Weeks ago, however, the authorities received a phone call notifying them that the camera had been found nearly 70 miles away. The culprit? A juvenile sea eagle, trying to work out whether it could eat the strange contraption.

"It was pretty amazing because it's one of the first camera traps to ever get picked up," ranger Roneil Skeen told ABC news.

"They've had camera traps moved [by animals] before, but not taken off, like a flying camera you know? It was pretty cool so we were pretty shocked.”

The camera had originally been set up to photograph fresh-water crocodiles, but rangers were instead greeted with short clips of an eagle carrying the device down a gorge.

The bird then takes a break, only to peer into the lens seconds later before giving the camera a couple of inquisitive taps with its beak and talons.

The rangers said next time they would bolt the camera down, but that they were lucky the eagle hadn’t smashed the device – something they attribute to its young age.
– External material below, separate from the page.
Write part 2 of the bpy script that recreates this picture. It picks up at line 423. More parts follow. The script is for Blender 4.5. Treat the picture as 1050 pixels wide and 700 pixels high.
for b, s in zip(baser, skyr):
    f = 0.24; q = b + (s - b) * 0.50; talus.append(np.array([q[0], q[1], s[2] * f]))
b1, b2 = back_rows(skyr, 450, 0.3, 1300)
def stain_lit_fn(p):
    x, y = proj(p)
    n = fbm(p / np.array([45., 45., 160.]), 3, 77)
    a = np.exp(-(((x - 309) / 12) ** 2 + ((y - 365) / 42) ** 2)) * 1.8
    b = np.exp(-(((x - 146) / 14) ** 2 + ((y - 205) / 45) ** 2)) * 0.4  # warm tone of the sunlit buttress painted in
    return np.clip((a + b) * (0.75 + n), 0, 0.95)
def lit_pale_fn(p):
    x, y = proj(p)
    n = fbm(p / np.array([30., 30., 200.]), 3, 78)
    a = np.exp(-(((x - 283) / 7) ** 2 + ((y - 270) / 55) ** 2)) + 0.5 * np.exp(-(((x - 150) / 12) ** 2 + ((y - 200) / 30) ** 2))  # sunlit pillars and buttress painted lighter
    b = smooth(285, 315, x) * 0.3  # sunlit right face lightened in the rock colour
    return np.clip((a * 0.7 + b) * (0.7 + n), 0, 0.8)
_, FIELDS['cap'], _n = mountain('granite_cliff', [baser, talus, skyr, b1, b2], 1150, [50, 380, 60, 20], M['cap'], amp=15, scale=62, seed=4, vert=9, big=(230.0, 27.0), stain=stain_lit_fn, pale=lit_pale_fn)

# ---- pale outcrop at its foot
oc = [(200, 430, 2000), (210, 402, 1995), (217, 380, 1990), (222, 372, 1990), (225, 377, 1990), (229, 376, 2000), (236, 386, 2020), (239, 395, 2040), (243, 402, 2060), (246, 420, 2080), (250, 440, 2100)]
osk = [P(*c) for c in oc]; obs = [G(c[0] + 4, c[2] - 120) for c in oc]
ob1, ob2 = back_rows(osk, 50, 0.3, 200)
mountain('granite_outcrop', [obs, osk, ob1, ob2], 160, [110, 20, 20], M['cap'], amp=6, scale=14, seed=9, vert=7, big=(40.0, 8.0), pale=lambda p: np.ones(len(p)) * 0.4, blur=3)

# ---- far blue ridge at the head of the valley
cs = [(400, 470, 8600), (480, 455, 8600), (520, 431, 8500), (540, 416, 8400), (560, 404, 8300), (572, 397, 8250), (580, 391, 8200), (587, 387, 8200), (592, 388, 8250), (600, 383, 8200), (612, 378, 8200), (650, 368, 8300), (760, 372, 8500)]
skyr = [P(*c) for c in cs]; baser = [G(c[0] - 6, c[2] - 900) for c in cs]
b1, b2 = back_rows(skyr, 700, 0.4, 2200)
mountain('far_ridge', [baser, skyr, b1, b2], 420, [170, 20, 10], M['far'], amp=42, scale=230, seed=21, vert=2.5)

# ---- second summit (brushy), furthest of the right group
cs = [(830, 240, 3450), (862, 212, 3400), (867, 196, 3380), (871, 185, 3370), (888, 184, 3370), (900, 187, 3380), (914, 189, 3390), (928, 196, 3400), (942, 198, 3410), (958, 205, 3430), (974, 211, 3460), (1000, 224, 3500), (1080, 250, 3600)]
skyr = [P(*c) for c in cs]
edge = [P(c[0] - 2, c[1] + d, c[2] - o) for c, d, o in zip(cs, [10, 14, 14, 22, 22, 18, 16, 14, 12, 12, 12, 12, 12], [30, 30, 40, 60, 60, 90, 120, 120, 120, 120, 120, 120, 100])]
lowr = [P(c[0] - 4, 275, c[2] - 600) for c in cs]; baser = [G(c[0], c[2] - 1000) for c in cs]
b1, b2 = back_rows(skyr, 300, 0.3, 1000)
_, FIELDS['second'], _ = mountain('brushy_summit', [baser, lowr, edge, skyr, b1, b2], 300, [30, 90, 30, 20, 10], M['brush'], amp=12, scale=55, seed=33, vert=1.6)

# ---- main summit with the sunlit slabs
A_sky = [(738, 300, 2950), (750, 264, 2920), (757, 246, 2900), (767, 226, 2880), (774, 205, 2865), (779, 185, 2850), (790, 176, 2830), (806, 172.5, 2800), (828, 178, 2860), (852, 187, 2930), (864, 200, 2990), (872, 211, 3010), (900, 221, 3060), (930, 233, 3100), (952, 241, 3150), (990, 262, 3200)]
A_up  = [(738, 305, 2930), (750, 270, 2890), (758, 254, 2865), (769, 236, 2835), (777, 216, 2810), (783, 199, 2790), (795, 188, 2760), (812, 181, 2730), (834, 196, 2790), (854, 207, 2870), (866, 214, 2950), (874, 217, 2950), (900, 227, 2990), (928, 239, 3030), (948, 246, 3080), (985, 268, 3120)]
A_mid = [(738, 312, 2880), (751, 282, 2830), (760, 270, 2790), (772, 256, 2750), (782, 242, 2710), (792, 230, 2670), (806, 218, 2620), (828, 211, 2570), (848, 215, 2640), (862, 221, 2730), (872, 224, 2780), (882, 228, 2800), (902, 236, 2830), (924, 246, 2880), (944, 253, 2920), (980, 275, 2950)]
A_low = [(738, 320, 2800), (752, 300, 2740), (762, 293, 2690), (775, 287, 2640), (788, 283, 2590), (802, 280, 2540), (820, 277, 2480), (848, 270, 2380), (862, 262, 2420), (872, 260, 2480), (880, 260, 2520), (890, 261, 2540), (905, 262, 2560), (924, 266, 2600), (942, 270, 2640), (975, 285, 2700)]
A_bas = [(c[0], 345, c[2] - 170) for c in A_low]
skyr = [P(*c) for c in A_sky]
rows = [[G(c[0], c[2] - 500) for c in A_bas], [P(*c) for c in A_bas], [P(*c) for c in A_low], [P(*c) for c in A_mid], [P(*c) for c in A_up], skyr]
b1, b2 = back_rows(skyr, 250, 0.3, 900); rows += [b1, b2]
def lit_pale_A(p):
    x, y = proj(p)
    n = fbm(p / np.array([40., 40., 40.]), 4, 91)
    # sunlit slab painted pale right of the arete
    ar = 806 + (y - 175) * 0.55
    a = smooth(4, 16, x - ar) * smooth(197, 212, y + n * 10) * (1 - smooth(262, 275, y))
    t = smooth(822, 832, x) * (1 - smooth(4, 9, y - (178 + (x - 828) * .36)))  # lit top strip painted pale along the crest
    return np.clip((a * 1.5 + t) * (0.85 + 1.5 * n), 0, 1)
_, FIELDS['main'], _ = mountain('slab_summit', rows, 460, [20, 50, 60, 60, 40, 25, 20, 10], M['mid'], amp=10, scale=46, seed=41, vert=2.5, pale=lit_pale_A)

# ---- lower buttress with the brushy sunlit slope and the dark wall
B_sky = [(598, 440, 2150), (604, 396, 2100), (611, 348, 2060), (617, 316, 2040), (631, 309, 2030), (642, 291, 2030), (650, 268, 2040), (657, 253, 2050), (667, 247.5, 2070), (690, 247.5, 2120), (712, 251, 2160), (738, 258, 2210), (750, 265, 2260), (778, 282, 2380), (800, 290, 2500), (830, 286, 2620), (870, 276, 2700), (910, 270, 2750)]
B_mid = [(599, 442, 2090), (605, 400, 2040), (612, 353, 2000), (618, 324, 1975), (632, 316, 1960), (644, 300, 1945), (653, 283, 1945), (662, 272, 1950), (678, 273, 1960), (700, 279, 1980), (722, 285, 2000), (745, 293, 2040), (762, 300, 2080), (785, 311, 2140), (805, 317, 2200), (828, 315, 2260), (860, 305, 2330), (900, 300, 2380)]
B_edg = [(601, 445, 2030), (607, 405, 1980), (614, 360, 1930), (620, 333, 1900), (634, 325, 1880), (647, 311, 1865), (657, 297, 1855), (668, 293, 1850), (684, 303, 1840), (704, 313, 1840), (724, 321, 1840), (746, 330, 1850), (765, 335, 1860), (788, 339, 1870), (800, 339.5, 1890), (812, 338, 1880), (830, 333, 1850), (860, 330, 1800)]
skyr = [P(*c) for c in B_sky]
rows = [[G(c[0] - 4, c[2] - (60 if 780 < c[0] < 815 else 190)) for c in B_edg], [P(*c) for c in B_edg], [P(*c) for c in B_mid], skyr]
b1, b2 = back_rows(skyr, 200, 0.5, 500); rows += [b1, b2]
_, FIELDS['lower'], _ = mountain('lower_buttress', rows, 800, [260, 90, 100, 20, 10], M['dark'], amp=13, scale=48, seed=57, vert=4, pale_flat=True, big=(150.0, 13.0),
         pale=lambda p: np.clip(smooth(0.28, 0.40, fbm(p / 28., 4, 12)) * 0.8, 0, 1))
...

"We knew it was a juvenile eagle because the adult sea eagles, once they get their food or their prey, they usually take it right up into the sky and drop it," said Skeen.

"But this one was still learning because he just took it near the cliff-side and he never dropped [it], he just put it down and started picking at it.

"An adult one would have flown it right up the top and yeah for sure it would have smashed that camera."